__Extracted information__:
○ ○ ○

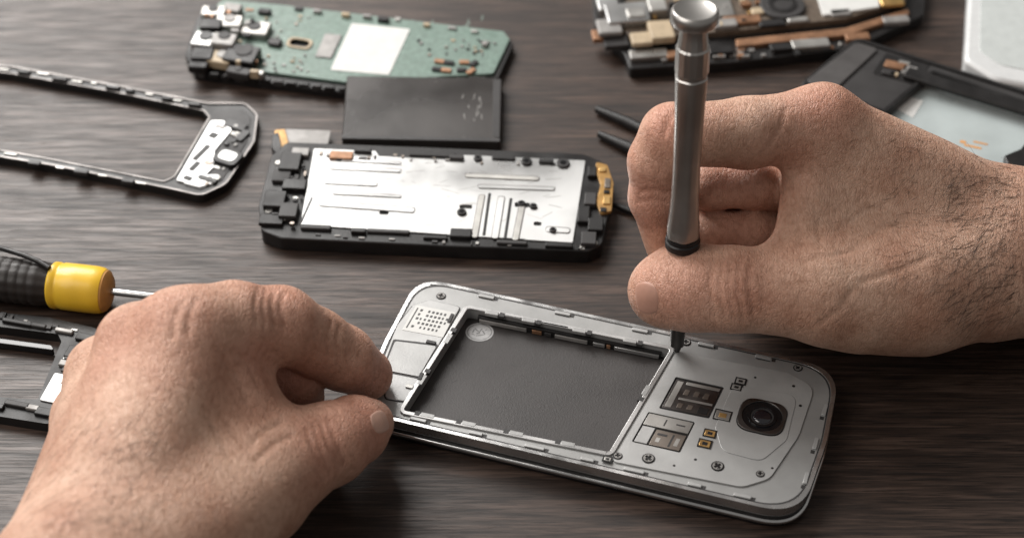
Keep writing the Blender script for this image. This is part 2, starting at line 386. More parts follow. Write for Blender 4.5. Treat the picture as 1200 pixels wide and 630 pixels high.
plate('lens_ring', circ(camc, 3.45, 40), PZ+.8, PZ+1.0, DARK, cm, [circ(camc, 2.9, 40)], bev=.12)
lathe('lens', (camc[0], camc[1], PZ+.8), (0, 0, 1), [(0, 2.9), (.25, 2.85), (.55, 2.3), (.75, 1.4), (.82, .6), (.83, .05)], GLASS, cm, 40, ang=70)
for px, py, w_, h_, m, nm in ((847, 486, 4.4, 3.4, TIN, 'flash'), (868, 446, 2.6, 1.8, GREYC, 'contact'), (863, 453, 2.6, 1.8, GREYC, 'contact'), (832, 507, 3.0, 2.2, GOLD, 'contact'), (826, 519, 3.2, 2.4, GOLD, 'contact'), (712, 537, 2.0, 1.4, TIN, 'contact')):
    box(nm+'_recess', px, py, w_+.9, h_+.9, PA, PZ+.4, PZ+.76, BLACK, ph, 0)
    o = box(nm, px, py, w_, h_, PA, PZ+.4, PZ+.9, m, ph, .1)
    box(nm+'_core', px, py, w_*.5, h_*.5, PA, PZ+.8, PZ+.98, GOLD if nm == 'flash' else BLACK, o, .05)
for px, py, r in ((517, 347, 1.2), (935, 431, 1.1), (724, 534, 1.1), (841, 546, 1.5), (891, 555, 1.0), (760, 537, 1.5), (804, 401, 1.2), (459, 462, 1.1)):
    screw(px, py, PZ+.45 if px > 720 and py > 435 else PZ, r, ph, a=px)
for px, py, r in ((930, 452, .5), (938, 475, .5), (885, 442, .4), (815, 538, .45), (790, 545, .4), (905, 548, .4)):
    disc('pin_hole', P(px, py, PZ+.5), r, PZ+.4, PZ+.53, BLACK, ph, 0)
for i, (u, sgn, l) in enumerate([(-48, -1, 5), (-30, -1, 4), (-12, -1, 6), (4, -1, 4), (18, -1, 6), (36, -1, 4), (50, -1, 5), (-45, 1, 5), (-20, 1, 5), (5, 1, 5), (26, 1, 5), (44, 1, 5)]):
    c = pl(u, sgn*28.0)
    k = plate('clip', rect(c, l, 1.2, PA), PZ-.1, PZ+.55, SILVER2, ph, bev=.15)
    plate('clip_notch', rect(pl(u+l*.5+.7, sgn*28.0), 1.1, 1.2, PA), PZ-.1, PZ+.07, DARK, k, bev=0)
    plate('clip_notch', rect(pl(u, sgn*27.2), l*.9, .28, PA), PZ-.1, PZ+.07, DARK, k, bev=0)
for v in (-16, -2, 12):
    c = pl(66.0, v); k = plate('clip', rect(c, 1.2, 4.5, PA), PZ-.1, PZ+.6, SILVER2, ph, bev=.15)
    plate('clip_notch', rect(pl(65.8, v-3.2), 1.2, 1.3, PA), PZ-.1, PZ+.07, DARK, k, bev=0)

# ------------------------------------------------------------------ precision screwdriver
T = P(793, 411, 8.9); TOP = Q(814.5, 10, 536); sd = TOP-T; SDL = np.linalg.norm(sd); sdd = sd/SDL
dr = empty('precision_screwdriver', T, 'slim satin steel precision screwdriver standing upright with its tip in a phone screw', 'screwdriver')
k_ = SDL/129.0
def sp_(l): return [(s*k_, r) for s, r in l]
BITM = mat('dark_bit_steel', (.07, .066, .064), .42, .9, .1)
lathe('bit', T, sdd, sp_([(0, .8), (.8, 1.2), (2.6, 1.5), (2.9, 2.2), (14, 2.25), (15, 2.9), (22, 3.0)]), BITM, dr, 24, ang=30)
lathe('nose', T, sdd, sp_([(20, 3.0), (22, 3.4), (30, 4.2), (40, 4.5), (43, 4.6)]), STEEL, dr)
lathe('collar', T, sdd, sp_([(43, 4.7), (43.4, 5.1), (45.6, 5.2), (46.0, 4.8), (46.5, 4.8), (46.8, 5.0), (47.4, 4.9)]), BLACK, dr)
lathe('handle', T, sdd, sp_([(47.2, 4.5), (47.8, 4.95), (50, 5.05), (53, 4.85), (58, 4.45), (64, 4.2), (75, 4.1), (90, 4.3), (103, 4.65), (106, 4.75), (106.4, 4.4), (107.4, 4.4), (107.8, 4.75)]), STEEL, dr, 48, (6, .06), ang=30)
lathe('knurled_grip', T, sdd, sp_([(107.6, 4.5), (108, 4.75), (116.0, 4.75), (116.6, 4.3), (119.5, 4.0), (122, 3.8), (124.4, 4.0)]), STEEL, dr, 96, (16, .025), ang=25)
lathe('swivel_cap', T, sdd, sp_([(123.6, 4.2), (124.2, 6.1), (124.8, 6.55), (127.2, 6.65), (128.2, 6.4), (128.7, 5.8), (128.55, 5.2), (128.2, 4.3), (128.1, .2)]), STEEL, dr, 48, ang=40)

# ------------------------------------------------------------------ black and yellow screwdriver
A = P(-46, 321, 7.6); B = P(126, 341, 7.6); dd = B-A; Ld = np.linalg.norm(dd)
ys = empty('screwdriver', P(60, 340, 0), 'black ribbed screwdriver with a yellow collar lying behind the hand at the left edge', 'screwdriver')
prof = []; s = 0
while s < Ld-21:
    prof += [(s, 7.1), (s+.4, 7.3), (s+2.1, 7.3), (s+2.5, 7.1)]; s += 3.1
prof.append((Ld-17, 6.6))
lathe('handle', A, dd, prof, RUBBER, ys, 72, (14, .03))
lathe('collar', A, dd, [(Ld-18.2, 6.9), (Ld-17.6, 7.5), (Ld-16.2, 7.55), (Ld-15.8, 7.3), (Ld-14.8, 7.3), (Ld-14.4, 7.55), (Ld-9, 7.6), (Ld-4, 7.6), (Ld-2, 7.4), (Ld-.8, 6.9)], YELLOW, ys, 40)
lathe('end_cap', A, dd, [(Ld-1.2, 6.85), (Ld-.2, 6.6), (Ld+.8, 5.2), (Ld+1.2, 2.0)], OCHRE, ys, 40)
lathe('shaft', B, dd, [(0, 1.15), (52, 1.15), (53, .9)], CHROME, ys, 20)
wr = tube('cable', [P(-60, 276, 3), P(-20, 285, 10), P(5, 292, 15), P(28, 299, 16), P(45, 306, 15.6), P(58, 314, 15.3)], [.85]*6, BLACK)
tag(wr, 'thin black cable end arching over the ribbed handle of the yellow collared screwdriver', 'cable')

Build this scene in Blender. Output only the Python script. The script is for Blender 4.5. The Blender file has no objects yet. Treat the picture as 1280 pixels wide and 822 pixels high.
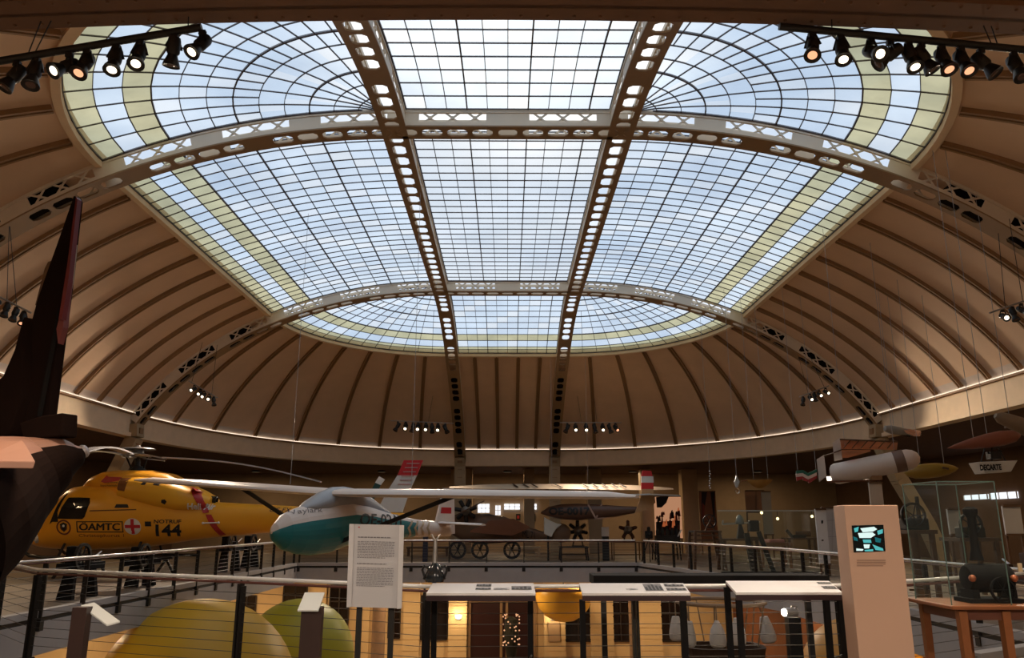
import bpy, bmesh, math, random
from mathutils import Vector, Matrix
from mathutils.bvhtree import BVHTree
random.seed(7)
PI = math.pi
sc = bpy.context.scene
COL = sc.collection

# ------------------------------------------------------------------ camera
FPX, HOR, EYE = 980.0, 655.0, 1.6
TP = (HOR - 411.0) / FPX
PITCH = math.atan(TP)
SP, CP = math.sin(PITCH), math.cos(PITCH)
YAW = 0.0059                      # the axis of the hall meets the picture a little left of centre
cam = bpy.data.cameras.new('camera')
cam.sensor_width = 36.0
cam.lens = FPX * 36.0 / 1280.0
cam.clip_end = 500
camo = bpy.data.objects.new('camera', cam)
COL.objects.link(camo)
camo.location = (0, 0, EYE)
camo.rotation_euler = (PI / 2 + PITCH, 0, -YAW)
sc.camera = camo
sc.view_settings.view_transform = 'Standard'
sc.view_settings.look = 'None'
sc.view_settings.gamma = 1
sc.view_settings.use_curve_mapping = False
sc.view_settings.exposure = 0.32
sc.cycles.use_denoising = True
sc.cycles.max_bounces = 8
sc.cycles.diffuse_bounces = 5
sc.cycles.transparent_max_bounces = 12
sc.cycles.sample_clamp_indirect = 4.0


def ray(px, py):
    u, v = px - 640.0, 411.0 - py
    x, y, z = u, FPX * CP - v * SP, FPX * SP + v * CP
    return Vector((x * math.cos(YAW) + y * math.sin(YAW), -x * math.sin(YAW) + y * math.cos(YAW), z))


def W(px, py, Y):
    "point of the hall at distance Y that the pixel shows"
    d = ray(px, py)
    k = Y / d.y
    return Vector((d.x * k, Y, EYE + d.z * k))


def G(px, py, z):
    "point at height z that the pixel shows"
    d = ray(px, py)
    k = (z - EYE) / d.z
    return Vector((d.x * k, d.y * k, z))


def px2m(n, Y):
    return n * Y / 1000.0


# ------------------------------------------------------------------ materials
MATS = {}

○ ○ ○

__Instructions for the task__: Pull out every line in the material above where "objects" occurs.

__Task result__:
Build this scene in Blender. Output only the Python script. The script is for Blender 4.5. The Blender file has no objects yet. Treat the picture as 1280 pixels wide and 822 pixels high.
camo = bpy.data.objects.new('camera', cam)
COL.objects.link(camo)